Google Family Link protects your child. It also creates your child's Google account. That account collects your child's search history, location, YouTube viewing, app usage, and browsing data. Google paid $170 million to settle allegations it illegally collected children's data and used it for targeted advertising on YouTube -- the largest COPPA fine in history. Family Link is the tool Google built after getting caught. It gives parents control over screen time. It gives Google a data pipeline that starts at age 5 and runs for life. By the time your child turns 18, Google has 13 years of their search history, their location history, their YouTube viewing habits, and every app they've ever used. Family Link protects your child from the internet. Nobody protects your child from Family Link. Google doesn't show personalised ads to children. Google waits. Every search your 8-year-old makes, every YouTube video they watch, every place they go with location tracking enabled -- collected and stored. When they turn 13, the account transitions from "supervised" to standard. The ad-free promise expires. The data doesn't. Years of childhood search history, viewing habits, and location data become the foundation of an advertising profile Google has been building since before your child could read. Google's promise is precise: no personalised ads for supervised accounts. The promise says nothing about what happens to a decade of childhood data when the supervision ends.
What they claim: Family Link gives parents the ability to manage their child's digital life, including approving app downloads, setting screen time limits, and tracking location.
What we found: Family Link is built into Android -- it cannot be fully uninstalled or bypassed on Android devices. For families using Android (87% of global smartphone market), Google's parental control is the default and often only option. Children cannot delete their Google account or associated data without parental approval. The child has no independent data rights. A teenager who wants to delete embarrassing search history from age 10 cannot do so without their parent's permission. Family Link tracks the child's real-time location and provides location history to parents. Unlike mSpy or Bark, Family Link is not a third-party surveillance tool -- it is the operating system itself conducting the surveillance. Google is simultaneously the platform, the data collector, the parental control tool, and the advertising company. There is no independent party protecting the child's interests in this arrangement.
What they claim: Google Family Link markets itself as helping parents "set digital ground rules" and "keep your family safe online," positioning Google as a trusted partner in child safety.

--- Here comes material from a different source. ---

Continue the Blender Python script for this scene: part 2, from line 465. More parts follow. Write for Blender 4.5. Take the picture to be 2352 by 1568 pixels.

What we found: Google Family Link requires creating a Google account for children -- feeding data into Google's ecosystem from childhood. The child's search history, location data, YouTube watch history, app usage patterns, and Chrome browsing activity are all collected by Google. In 2019, Google and YouTube paid $170 million to settle FTC and New York AG allegations that YouTube illegally collected children's personal information and used it to target ads to children, violating COPPA. The settlement was the largest ever in a COPPA case. Google's parental control tool creates the Google account that Google then uses to collect data from children. The tool that claims to protect children is also the onboarding mechanism for Google's data collection infrastructure. A child who grows up with Family Link has a Google account with 13+ years of search history, location data, and viewing habits by the time they reach adulthood.
What they claim: Google states that for supervised child accounts, it "won't serve personalized ads" and "won't use data from supervised accounts for ad personalization."
What we found: While Google states it doesn't serve personalised ads to supervised child accounts, the data collected during childhood doesn't disappear when the child turns 13 and the account transitions to a standard Google account. Years of search history, location data, YouTube viewing habits, and app usage patterns become available for Google's advertising infrastructure once the account is no longer supervised. Google's promise applies to the child. It does not apply to the adult that child becomes. The data collected from ages 5-12 -- what they searched for, where they went, what they watched -- becomes training data for the ad profile Google builds when they turn 13. Google doesn't serve ads to children. Google builds the advertising profile during childhood and monetises it during adolescence.